## begin

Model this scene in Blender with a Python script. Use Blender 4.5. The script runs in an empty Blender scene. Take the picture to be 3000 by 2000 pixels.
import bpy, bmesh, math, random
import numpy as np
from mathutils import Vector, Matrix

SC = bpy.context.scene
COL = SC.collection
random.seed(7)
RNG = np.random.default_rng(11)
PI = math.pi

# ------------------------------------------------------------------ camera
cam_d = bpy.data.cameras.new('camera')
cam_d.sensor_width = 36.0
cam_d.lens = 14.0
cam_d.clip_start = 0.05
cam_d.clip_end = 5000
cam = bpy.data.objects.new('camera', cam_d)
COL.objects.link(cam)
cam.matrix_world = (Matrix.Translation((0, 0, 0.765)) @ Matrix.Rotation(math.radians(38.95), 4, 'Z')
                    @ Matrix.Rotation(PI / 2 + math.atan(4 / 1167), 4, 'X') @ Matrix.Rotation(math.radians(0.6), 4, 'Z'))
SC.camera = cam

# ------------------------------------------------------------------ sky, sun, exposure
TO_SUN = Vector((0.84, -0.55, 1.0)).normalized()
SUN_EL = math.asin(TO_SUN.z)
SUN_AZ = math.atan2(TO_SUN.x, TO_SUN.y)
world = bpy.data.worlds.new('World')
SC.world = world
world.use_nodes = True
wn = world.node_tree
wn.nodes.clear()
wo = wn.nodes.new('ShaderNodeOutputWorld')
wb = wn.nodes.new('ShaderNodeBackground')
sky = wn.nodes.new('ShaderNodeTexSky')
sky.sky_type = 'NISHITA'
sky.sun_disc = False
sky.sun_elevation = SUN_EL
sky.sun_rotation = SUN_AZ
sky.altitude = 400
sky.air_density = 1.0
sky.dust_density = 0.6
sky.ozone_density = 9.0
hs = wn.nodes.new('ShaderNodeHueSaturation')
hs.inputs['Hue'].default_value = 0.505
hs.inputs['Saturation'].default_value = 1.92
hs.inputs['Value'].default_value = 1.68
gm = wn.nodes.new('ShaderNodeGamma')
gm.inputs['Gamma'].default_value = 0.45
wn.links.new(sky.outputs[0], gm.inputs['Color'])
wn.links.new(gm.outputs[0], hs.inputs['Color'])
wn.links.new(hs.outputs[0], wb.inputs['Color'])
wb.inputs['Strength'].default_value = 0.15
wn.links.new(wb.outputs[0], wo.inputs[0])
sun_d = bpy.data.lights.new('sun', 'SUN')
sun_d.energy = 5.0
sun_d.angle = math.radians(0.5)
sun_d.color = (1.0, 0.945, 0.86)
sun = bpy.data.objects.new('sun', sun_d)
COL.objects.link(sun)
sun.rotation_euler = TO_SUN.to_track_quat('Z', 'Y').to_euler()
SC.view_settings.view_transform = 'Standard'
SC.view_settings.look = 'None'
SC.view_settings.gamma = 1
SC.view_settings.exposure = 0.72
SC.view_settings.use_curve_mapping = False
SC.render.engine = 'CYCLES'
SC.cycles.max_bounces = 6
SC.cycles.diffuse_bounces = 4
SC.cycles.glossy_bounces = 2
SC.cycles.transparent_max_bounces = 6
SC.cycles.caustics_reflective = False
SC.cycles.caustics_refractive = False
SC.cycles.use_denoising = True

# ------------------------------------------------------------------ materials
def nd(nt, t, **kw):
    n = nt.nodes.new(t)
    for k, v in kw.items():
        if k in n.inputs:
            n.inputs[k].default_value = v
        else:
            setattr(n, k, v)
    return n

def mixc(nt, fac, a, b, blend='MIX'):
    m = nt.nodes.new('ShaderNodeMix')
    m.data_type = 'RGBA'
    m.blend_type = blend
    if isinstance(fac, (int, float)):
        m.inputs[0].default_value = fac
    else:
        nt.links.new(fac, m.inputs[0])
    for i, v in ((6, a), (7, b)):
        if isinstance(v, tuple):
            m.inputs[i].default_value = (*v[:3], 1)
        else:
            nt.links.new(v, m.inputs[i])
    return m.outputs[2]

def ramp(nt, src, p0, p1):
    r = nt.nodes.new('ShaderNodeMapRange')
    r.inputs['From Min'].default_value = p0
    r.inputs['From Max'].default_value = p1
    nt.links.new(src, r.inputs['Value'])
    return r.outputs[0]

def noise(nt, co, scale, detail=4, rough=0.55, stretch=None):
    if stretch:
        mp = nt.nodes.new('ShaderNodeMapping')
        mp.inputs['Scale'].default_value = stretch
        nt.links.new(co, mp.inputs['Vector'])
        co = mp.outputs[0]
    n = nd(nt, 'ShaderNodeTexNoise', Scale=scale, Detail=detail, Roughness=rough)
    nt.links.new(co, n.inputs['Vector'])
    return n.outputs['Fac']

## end

Problem details
Write the entire listing out again, word for word.

Written response
Model this scene in Blender with a Python script. Use Blender 4.5. The script runs in an empty Blender scene. Take the picture to be 3000 by 2000 pixels.
import bpy, bmesh, math, random
import numpy as np
from mathutils import Vector, Matrix

SC = bpy.context.scene
COL = SC.collection
random.seed(7)
RNG = np.random.default_rng(11)
PI = math.pi

# ------------------------------------------------------------------ camera
cam_d = bpy.data.cameras.new('camera')
cam_d.sensor_width = 36.0
cam_d.lens = 14.0
cam_d.clip_start = 0.05
cam_d.clip_end = 5000
cam = bpy.data.objects.new('camera', cam_d)
COL.objects.link(cam)
cam.matrix_world = (Matrix.Translation((0, 0, 0.765)) @ Matrix.Rotation(math.radians(38.95), 4, 'Z')
                    @ Matrix.Rotation(PI / 2 + math.atan(4 / 1167), 4, 'X') @ Matrix.Rotation(math.radians(0.6), 4, 'Z'))
SC.camera = cam

# ------------------------------------------------------------------ sky, sun, exposure
TO_SUN = Vector((0.84, -0.55, 1.0)).normalized()
SUN_EL = math.asin(TO_SUN.z)
SUN_AZ = math.atan2(TO_SUN.x, TO_SUN.y)
world = bpy.data.worlds.new('World')
SC.world = world
world.use_nodes = True
wn = world.node_tree
wn.nodes.clear()
wo = wn.nodes.new('ShaderNodeOutputWorld')
wb = wn.nodes.new('ShaderNodeBackground')
sky = wn.nodes.new('ShaderNodeTexSky')
sky.sky_type = 'NISHITA'
sky.sun_disc = False
sky.sun_elevation = SUN_EL
sky.sun_rotation = SUN_AZ
sky.altitude = 400
sky.air_density = 1.0
sky.dust_density = 0.6
sky.ozone_density = 9.0
hs = wn.nodes.new('ShaderNodeHueSaturation')
hs.inputs['Hue'].default_value = 0.505
hs.inputs['Saturation'].default_value = 1.92
hs.inputs['Value'].default_value = 1.68
gm = wn.nodes.new('ShaderNodeGamma')
gm.inputs['Gamma'].default_value = 0.45
wn.links.new(sky.outputs[0], gm.inputs['Color'])
wn.links.new(gm.outputs[0], hs.inputs['Color'])
wn.links.new(hs.outputs[0], wb.inputs['Color'])
wb.inputs['Strength'].default_value = 0.15
wn.links.new(wb.outputs[0], wo.inputs[0])
sun_d = bpy.data.lights.new('sun', 'SUN')
sun_d.energy = 5.0
sun_d.angle = math.radians(0.5)
sun_d.color = (1.0, 0.945, 0.86)
sun = bpy.data.objects.new('sun', sun_d)
COL.objects.link(sun)
sun.rotation_euler = TO_SUN.to_track_quat('Z', 'Y').to_euler()
SC.view_settings.view_transform = 'Standard'
SC.view_settings.look = 'None'
SC.view_settings.gamma = 1
SC.view_settings.exposure = 0.72
SC.view_settings.use_curve_mapping = False
SC.render.engine = 'CYCLES'
SC.cycles.max_bounces = 6
SC.cycles.diffuse_bounces = 4
SC.cycles.glossy_bounces = 2
SC.cycles.transparent_max_bounces = 6
SC.cycles.caustics_reflective = False
SC.cycles.caustics_refractive = False
SC.cycles.use_denoising = True

# ------------------------------------------------------------------ materials
def nd(nt, t, **kw):
    n = nt.nodes.new(t)
    for k, v in kw.items():
        if k in n.inputs:
            n.inputs[k].default_value = v
        else:
            setattr(n, k, v)
    return n

def mixc(nt, fac, a, b, blend='MIX'):
    m = nt.nodes.new('ShaderNodeMix')
    m.data_type = 'RGBA'
    m.blend_type = blend
    if isinstance(fac, (int, float)):
        m.inputs[0].default_value = fac
    else:
        nt.links.new(fac, m.inputs[0])
    for i, v in ((6, a), (7, b)):
        if isinstance(v, tuple):
            m.inputs[i].default_value = (*v[:3], 1)
        else:
            nt.links.new(v, m.inputs[i])
    return m.outputs[2]

def ramp(nt, src, p0, p1):
    r = nt.nodes.new('ShaderNodeMapRange')
    r.inputs['From Min'].default_value = p0
    r.inputs['From Max'].default_value = p1
    nt.links.new(src, r.inputs['Value'])
    return r.outputs[0]

def noise(nt, co, scale, detail=4, rough=0.55, stretch=None):
    if stretch:
        mp = nt.nodes.new('ShaderNodeMapping')
        mp.inputs['Scale'].default_value = stretch
        nt.links.new(co, mp.inputs['Vector'])
        co = mp.outputs[0]
    n = nd(nt, 'ShaderNodeTexNoise', Scale=scale, Detail=detail, Roughness=rough)
    nt.links.new(co, n.inputs['Vector'])
    return n.outputs['Fac']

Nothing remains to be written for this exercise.